Interfacial structure and differential capacitance of ionic liquid/graphite interface: A perturbed-chain SAFT density functional theory study

Abstract

The perturbed-chain statistical associating fluid theory (PC-SAFT) equation of state (EoS) was combined with the electrostatic free energy from the mean spherical approximation (MSA) theory, and applied to represent densities of pure imidazolium ionic liquids (ILs) with anion [BF4]−. The PC-SAFT parameters of cations were linearized with their molar mass and obtained by simultaneously fitting the model predictions to experimental densities of some ILs. The PC-SAFT-MSA model provides accurate correlations and predictions of densities comparing with experimental data. Then a classical density functional theory (DFT) was developed based on PC-SAFT-MSA. The DFT model was applied to explore the structure and differential capacitance of the electrical double layer (EDL) in ILs on graphite.
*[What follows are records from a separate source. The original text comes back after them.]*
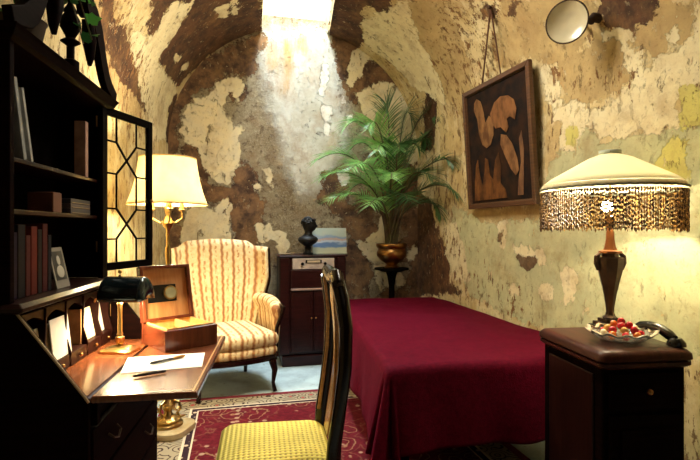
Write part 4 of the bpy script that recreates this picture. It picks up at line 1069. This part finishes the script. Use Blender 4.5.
# hollow it: only the outer face matters, so it sits as a slab over the cabinet top
obj('cornice', bm, M_mahog, sd, bevel=.002)
def ribbon(lower, upper, x0, x1):
    bm = bm_new(); pts = lower+list(reversed(upper)); A = [bm.verts.new((x0,y,z)) for y,z in pts]; B = [bm.verts.new((x1,y,z)) for y,z in pts]
    n = len(lower)
    for k in range(n-1):
        i, j = k, 2*n-1-k
        bm.faces.new((A[i], A[i+1], A[j-1], A[j])); bm.faces.new((B[i+1], B[i], B[j], B[j-1]))
    N_ = len(pts)
    for k in range(N_): bm.faces.new((A[k], B[k], B[(k+1) % N_], A[(k+1) % N_]))
    return bm
for sgn in (1, -1):
    lo_, up_ = [], []
    for (yu, zu), (yl, zl) in (((.46,1.90),(.445,1.858)), ((.43,1.915),(.41,1.862)), ((.39,1.935),(.37,1.870)), ((.355,1.965),(.33,1.885)), ((.325,2.01),(.295,1.915)), ((.30,2.065),(.262,1.965)), ((.275,2.12),(.235,2.02)), ((.245,2.165),(.205,2.07)), ((.21,2.195),(.175,2.105)), ((.165,2.215),(.145,2.125)), ((.12,2.22),(.115,2.13))):
        up_.append((SW/2+sgn*yu, zu)); lo_.append((SW/2+sgn*yl, zl))
    obj('swan_neck', ribbon(lo_, up_, BF-.0, BF+.03), M_mahog, sd, bevel=.004)
    bm = bm_new(); tube(bm, [(BF-.005, SW/2+sgn*.115, BT+.315), (BF+.04, SW/2+sgn*.115, BT+.315)], .045, 20); obj('rosette', bm, M_mahog, sd, smooth=True)
    # pendant scroll below each neck
    bm = bm_new(); tube(bm, [(BF+.015, SW/2+sgn*.14, BT+.27), (BF+.015, SW/2+sgn*.155, BT+.19), (BF+.015, SW/2+sgn*.165, BT+.12), (BF+.015, SW/2+sgn*.16, BT+.09)], [.022,.028,.016,.008], 10); obj('scroll_drop', bm, M_mahog, sd, smooth=True)
bm = bm_new(); lathe(bm, [(.03,.0),(.03,.03),(.014,.04),(.014,.09),(.035,.105),(.016,.12),(.02,.13),(.036,.16),(.034,.19),(.02,.215),(.026,.22),(.01,.25),(.006,.29),(.001,.30)], 20, c=(BF+.005, SW/2, BT+.02)); obj('finial', bm, M_mahog, sd, smooth=True)
# glazed doors: pattern of diamonds and boxes
MU_U = (.27, .73)
def door(name_side, hinge, ang, w=.40, h=.765, z0=1.06):
    """leaf in its own frame: u runs from the hinge, thickness across"""
    R_ = Matrix.Translation(Vector(hinge)) @ Matrix.Rotation(ang, 4, 'Z')
    fwid = .036; T_ = .02
    bm = bm_new()
    for a, b in (((0,0),(fwid,h)), ((w-fwid,0),(w,h)), ((fwid,0),(w-fwid,fwid)), ((fwid,h-fwid),(w-fwid,h))):
        box2(bm, (a[0],-T_/2,a[1]+z0), (b[0],T_/2,b[1]+z0))
    bmesh.ops.transform(bm, matrix=R_, verts=bm.verts); dr = obj('door', bm, M_black, sd, bevel=.002)
    iw, ih = w-2*fwid, h-2*fwid
    def P_(u, v): return R_ @ Vector((fwid+iw*u, 0, z0+fwid+ih*(1-v)))
    a, b = MU_U; c = .5
    ln = [((a,0),(a,.17)), ((b,0),(b,.17)), ((0,.17),(a,.17)), ((b,.17),(1,.17)), ((a,.17),(c,.285)), ((b,.17),(c,.285)), ((c,.285),(a,.39)), ((c,.285),(b,.39)), ((0,.39),(a,.39)), ((b,.39),(1,.39)),
          ((a,.39),(a,.63)), ((b,.39),(b,.63)), ((0,.63),(a,.63)), ((b,.63),(1,.63)), ((a,.63),(c,.735)), ((b,.63),(c,.735)), ((c,.735),(a,.84)), ((c,.735),(b,.84)), ((0,.84),(a,.84)), ((b,.84),(1,.84)), ((a,.84),(a,1)), ((b,.84),(b,1))]
    bm = bm_new()
    for p_, q_ in ln: tube(bm, [P_(*p_), P_(*q_)], .0055, 4)
    obj('glazing_bars', bm, M_black, dr)
    bm = bm_new(); box2(bm, (fwid+.0005,-.0015,z0+fwid+.0005), (w-fwid-.0005,.0015,z0+h-fwid-.0005)); bmesh.ops.transform(bm, matrix=R_, verts=bm.verts); obj('glass_pane', bm, M_glass, dr)
    bm = bm_new(); q = R_ @ Vector((w-.02,-.016,z0+h*.45)); ball(bm, q, .008, n=10); obj('knob', bm, M_brass_d, dr, smooth=True)
    return dr
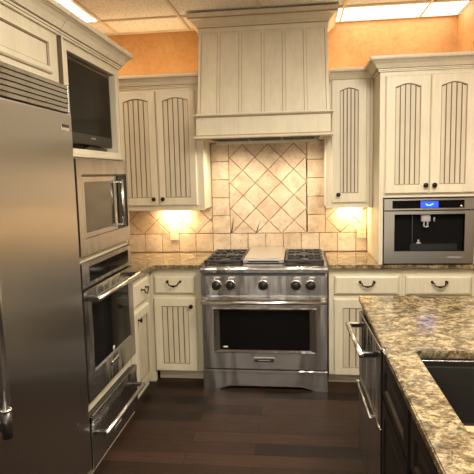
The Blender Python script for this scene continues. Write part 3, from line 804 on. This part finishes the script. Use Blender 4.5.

The model predicts similar density profiles for both cation and anion on a neutral surface, and layered structure with alternating layers of cations and anions on a charged surface. The charge inversion phenomena were also studied based on ion distributions. We further studied the effects of the alkyl chain length, temperature and non-electrostatic solid-fluid interactions on the differential capacitance of the EDL. The model provides bell-shaped differential capacitance curves. The peak positions of differential capacitance curves shift toward positive potentials as ions size asymmetry increases in agreement with previous experiments and simulations studies. The maximum capacitance decreases with increasing alkyl chain length as well as increasing temperature.